▸ **Exercise description**: Find the lines holding "objects" and copy them.

▸ **Records to process**:
══════════════════════════════

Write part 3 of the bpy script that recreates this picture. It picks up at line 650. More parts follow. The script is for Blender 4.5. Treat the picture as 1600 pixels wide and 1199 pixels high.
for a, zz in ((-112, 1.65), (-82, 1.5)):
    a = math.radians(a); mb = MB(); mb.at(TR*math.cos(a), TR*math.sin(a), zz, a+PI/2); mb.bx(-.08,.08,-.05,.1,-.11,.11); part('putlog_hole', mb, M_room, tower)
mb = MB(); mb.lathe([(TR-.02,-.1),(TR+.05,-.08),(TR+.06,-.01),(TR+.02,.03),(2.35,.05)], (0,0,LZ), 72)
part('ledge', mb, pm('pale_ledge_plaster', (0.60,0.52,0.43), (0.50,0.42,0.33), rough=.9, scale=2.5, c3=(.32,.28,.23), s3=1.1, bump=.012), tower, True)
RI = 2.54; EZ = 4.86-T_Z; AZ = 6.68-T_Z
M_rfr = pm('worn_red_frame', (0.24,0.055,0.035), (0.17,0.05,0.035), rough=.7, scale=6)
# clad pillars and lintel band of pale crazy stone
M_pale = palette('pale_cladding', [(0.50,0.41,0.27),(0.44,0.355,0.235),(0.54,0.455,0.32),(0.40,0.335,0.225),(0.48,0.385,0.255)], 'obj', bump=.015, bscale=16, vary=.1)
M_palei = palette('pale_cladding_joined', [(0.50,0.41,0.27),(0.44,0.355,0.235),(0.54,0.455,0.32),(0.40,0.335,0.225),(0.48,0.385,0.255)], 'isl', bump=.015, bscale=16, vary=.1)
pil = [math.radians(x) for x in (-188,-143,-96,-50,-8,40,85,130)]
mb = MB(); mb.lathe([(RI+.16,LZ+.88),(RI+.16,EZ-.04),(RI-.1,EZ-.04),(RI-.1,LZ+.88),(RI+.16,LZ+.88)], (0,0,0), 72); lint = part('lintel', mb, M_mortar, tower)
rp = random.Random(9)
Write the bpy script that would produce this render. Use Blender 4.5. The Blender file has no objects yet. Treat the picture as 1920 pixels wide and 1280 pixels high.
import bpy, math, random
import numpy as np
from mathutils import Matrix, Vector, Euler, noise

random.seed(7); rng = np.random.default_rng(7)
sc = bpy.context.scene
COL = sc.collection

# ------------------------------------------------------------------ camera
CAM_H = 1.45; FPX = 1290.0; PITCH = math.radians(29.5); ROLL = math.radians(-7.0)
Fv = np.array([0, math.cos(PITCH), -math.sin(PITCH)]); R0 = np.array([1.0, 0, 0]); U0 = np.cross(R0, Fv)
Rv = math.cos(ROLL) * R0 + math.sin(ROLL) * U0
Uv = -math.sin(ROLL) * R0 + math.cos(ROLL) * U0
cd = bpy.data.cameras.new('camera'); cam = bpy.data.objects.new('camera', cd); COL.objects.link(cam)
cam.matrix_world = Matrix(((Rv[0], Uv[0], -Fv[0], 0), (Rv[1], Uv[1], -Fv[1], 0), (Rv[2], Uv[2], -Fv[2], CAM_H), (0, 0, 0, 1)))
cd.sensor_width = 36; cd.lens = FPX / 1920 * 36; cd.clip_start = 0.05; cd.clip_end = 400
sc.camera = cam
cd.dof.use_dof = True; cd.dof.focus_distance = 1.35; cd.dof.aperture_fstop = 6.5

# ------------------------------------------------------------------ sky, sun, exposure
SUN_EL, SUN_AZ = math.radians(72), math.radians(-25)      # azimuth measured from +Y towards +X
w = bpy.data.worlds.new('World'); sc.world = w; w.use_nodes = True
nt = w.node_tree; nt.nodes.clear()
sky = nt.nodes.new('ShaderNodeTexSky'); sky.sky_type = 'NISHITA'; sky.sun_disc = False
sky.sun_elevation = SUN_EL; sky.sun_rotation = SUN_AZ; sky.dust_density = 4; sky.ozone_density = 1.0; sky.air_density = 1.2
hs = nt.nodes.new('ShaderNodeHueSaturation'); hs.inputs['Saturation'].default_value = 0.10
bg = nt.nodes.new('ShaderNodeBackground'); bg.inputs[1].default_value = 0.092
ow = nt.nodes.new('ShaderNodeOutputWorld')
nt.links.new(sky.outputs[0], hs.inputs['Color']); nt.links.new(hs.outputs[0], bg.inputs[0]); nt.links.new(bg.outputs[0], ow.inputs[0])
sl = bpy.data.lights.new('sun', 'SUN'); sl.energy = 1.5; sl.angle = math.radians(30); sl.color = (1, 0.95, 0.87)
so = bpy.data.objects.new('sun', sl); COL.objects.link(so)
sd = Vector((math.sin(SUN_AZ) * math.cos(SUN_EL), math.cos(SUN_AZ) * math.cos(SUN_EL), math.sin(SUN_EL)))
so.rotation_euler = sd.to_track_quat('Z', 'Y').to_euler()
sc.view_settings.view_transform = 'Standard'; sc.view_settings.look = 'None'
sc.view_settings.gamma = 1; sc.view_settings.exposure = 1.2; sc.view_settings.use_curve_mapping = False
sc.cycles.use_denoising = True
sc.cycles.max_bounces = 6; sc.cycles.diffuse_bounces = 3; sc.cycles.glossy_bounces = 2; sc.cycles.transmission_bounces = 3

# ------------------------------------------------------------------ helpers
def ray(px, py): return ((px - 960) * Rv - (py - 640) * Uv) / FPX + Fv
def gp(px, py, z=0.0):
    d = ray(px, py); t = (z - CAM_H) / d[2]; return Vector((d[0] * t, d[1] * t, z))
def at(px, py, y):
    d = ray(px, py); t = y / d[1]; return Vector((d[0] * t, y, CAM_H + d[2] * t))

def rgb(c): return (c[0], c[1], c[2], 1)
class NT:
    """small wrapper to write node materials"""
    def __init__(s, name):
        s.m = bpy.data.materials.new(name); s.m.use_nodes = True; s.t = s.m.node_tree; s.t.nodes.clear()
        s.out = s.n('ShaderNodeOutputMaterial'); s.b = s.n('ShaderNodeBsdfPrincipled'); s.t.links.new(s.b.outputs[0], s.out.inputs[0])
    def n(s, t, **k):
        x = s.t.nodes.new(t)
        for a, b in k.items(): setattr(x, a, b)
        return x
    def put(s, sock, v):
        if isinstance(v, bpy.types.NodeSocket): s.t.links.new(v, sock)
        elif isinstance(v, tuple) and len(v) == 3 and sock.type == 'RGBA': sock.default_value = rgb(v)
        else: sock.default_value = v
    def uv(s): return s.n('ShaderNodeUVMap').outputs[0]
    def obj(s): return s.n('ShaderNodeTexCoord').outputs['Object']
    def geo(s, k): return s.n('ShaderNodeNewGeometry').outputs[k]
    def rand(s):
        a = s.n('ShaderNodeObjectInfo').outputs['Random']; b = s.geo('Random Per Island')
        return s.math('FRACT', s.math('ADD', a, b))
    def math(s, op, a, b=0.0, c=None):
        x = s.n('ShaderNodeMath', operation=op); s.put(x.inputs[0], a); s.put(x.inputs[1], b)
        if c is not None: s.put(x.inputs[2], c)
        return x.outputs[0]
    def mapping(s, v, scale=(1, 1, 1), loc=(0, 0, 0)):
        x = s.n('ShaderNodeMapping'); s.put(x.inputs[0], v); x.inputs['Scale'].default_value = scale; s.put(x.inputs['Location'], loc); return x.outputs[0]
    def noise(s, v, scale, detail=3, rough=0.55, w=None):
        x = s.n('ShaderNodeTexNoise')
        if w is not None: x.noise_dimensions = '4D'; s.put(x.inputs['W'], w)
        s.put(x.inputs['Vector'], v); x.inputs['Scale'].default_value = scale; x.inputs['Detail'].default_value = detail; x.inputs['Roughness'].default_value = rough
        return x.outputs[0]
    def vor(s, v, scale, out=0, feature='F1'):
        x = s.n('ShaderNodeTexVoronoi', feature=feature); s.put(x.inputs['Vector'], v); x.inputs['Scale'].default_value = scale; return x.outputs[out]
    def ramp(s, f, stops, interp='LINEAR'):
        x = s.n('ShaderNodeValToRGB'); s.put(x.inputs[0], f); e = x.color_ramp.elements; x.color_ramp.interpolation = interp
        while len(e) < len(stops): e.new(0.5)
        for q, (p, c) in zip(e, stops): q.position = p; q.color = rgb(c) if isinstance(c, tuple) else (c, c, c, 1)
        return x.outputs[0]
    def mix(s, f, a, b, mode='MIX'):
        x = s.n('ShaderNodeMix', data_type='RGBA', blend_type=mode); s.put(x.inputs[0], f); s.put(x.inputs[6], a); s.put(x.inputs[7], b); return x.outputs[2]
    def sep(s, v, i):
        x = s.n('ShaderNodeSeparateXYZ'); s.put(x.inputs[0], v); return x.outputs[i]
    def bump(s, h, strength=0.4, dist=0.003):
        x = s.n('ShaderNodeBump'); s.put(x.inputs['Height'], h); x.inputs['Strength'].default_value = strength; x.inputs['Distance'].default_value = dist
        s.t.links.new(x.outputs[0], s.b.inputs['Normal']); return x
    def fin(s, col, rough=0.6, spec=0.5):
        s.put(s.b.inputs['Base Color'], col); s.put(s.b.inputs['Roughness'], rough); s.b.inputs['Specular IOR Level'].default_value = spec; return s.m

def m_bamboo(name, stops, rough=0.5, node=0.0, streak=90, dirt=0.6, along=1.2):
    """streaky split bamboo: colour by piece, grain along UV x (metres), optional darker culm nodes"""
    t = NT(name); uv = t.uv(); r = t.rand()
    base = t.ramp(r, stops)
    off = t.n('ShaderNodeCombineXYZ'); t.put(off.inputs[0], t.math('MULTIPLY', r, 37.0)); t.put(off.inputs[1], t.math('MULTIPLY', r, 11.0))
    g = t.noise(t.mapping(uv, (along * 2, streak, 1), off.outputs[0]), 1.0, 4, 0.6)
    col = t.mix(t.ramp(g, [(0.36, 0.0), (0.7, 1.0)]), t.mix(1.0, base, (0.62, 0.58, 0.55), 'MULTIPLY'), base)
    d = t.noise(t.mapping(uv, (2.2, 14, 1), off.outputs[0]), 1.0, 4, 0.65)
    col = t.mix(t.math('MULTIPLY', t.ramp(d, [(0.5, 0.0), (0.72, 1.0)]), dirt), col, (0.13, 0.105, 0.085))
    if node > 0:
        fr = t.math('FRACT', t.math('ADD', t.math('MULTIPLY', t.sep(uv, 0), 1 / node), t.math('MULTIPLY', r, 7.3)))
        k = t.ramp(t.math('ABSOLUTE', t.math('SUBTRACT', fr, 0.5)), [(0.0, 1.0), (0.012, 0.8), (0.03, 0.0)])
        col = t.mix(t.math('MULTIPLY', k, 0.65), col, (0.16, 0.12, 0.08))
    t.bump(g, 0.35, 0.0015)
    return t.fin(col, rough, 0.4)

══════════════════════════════

▸ **Final result**:
Write the bpy script that would produce this render. Use Blender 4.5. The Blender file has no objects yet. Treat the picture as 1920 pixels wide and 1280 pixels high.
cd = bpy.data.cameras.new('camera'); cam = bpy.data.objects.new('camera', cd); COL.objects.link(cam)
so = bpy.data.objects.new('sun', sl); COL.objects.link(so)